§ **DATASET EXTRACT**

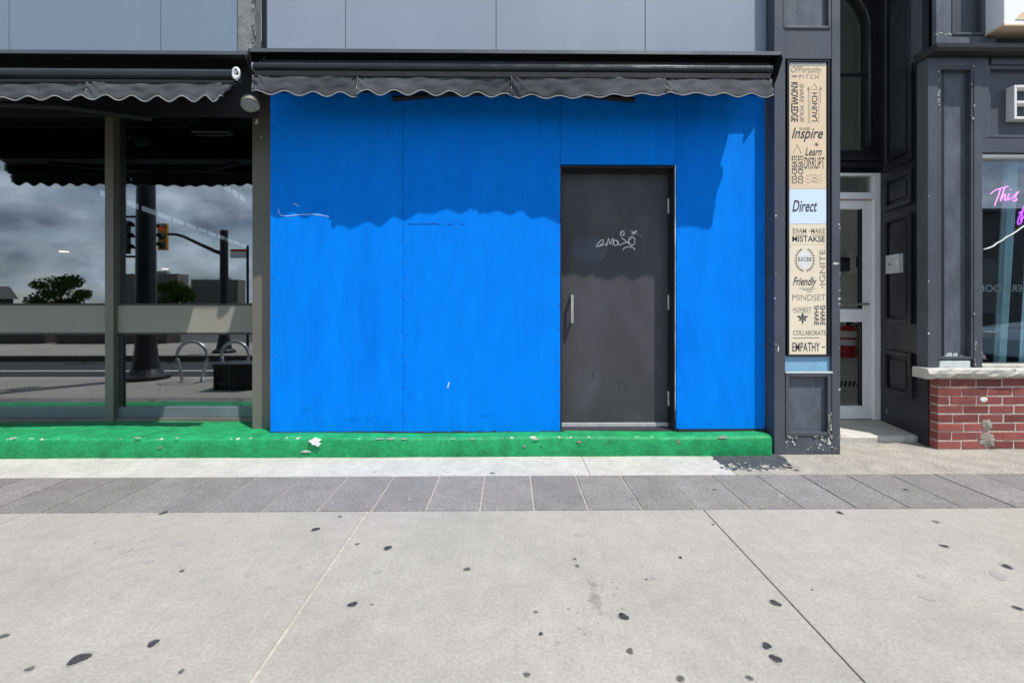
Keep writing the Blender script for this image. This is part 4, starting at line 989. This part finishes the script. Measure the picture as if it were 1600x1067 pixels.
# window frame and pane
xw = Xr(1535)
MB().box(xw, xw+.030, PY2+.03, .16, zsl+.02, Zr(239)).build('window_frame', MAT['white'], rs, bevel=.003)
MB().box(xw+.03, 6.2, PY2+.03, .16, Zr(244), Zr(239)).build('window_frame', MAT['white'], rs, bevel=.003)
MB().box(xw+.0, 6.2, PY2+.0, .16, zsl+.001, zsl+.02).build('window_frame', MAT['stone'], rs, bevel=.003)
MB().box(xw+.03, 6.2, .10, .108, zsl+.02, Zr(244)).build('window_pane', MAT['glassR'], rs)
# projecting white box sign at the very top
bs = thing('projecting_light_box', 'white box sign cropped by the top right corner above the cornice', 'sign', (PX(1590, -.13), -.05, PZ(1590, 40, -.13)))
xo = PX(1569, -.13); zo = PZ(1590, 40, -.13)
MB().box(xo, 5.4, -.13, .05, zo, 4.6).build('casing', MAT['white'], bs, bevel=.006)
m = MB(); m.prism([(PX(1586,-.132), PZ(1586,31,-.132)), (PX(1596,-.132), PZ(1596,20,-.132)), (PX(1640,-.132), PZ(1640,4,-.132)), (PX(1640,-.132), PZ(1640,32,-.132))], 'y', -.134, -.1315); m.build('printed_motif', MAT['beige'], bs)
MB().box(xo-.004, 5.41, -.134, .05, zo-.006, zo+.012).build('bottom_trim', MAT['beige'], bs, bevel=.003)
# outlined channel letters
LY = PY2-.01
lt = thing('channel_letter', 'white outlined channel letter B cropped by the right edge', 'letter', (PX(1600, LY), LY, PZ(1600, 186, LY)))
x0, z0, z1 = PX(1585, LY), PZ(1590, 186.5, LY), PZ(1590, 133, LY); xw_ = .26
m = MB(); t_ = .022
for (a, b, c, d) in ((x0, x0+t_, z0, z1), (x0+t_, x0+xw_-.03, z0, z0+t_), (x0+t_, x0+xw_-.03, z1-t_, z1), (x0+t_, x0+xw_-.02, (z0+z1)/2-t_/2, (z0+z1)/2+t_/2),
                     (x0+xw_-.03, x0+xw_, z0+.012, (z0+z1)/2-.006), (x0+xw_-.03, x0+xw_, (z0+z1)/2+.006, z1-.012)):
    m.box(a, b, LY, PY2+.06, c, d)
m.build('face', MAT['signwhite'], lt, bevel=.004)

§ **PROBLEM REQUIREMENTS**
Leave the pictures out, and print every line of the listing exactly as written.

§ **IN RESPONSE**
Keep writing the Blender script for this image. This is part 4, starting at line 989. This part finishes the script. Measure the picture as if it were 1600x1067 pixels.
# window frame and pane
xw = Xr(1535)
MB().box(xw, xw+.030, PY2+.03, .16, zsl+.02, Zr(239)).build('window_frame', MAT['white'], rs, bevel=.003)
MB().box(xw+.03, 6.2, PY2+.03, .16, Zr(244), Zr(239)).build('window_frame', MAT['white'], rs, bevel=.003)
MB().box(xw+.0, 6.2, PY2+.0, .16, zsl+.001, zsl+.02).build('window_frame', MAT['stone'], rs, bevel=.003)
MB().box(xw+.03, 6.2, .10, .108, zsl+.02, Zr(244)).build('window_pane', MAT['glassR'], rs)
# projecting white box sign at the very top
bs = thing('projecting_light_box', 'white box sign cropped by the top right corner above the cornice', 'sign', (PX(1590, -.13), -.05, PZ(1590, 40, -.13)))
xo = PX(1569, -.13); zo = PZ(1590, 40, -.13)
MB().box(xo, 5.4, -.13, .05, zo, 4.6).build('casing', MAT['white'], bs, bevel=.006)
m = MB(); m.prism([(PX(1586,-.132), PZ(1586,31,-.132)), (PX(1596,-.132), PZ(1596,20,-.132)), (PX(1640,-.132), PZ(1640,4,-.132)), (PX(1640,-.132), PZ(1640,32,-.132))], 'y', -.134, -.1315); m.build('printed_motif', MAT['beige'], bs)
MB().box(xo-.004, 5.41, -.134, .05, zo-.006, zo+.012).build('bottom_trim', MAT['beige'], bs, bevel=.003)
# outlined channel letters
LY = PY2-.01
lt = thing('channel_letter', 'white outlined channel letter B cropped by the right edge', 'letter', (PX(1600, LY), LY, PZ(1600, 186, LY)))
x0, z0, z1 = PX(1585, LY), PZ(1590, 186.5, LY), PZ(1590, 133, LY); xw_ = .26
m = MB(); t_ = .022
for (a, b, c, d) in ((x0, x0+t_, z0, z1), (x0+t_, x0+xw_-.03, z0, z0+t_), (x0+t_, x0+xw_-.03, z1-t_, z1), (x0+t_, x0+xw_-.02, (z0+z1)/2-t_/2, (z0+z1)/2+t_/2),
                     (x0+xw_-.03, x0+xw_, z0+.012, (z0+z1)/2-.006), (x0+xw_-.03, x0+xw_, (z0+z1)/2+.006, z1-.012)):
    m.box(a, b, LY, PY2+.06, c, d)
m.build('face', MAT['signwhite'], lt, bevel=.004)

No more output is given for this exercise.